A member of the Black Panther chapter in Kansas City serves free breakfast to children before they go to school in April 1969. (AP Photo/William Straeter)

The National Park Service withdrew almost $100,000 in funding pledged to a project honoring the Black Panther Party after a powerful police union complained to President Trump himself.

As the Associated Press reported on Monday, the NPS had promised $98,000 to the University of California at Berkeley for a two-year research project on the revolutionary black nationalist group, which was founded in Oakland in 1966.
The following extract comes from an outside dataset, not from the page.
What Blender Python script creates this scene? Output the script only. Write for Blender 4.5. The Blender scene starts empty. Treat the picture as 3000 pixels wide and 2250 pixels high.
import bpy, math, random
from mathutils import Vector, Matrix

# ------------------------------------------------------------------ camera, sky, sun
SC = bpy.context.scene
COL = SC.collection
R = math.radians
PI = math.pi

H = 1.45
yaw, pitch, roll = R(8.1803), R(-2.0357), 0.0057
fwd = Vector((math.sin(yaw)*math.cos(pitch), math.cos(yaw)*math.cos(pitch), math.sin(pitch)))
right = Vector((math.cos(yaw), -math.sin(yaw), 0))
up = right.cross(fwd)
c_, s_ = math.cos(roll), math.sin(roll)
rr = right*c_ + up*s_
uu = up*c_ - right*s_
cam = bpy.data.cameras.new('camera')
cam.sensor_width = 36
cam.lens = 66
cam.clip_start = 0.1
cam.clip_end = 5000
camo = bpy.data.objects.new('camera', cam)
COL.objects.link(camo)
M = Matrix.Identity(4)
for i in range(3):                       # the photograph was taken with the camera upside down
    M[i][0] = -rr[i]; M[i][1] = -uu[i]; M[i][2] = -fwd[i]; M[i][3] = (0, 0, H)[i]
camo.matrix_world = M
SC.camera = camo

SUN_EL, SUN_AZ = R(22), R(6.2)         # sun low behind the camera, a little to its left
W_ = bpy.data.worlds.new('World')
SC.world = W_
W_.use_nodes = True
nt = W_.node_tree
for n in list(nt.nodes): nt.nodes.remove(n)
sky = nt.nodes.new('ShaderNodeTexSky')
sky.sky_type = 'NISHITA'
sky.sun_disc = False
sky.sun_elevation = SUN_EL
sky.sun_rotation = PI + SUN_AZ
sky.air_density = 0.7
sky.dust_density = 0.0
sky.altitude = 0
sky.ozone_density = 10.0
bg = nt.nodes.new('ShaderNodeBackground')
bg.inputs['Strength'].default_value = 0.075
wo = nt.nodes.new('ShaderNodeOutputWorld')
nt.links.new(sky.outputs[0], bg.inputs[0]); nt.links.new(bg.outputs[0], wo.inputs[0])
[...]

But that was unacceptable to the Fraternal Order of Police, an organization with more than 300,000 members that endorsed Trump in the 2016 presidential race, which expressed “outrage and shock” about the park service funding, citing the the murder of Ranger Kenneth Patrick by a member of the Black Panthers in 1973.

“Why would the NPS seek to commemorate the activities of an extremist separatist group that advocated the use of violence against our country—a country they perceived as their enemy?” the police group said in a letter addressed to Trump.

The letter, which was dated October 19, also sanctimoniously, and falsely, claimed that “the only meaning” the Panthers “brought to any lives was grief to the families of their victims.”

NPS spokesman Jeremy Barnum called the decision to yank the funds a “cooperative agreement,” claiming that the money hadn’t finalized. He also said the decision was made “after an additional review of the project.”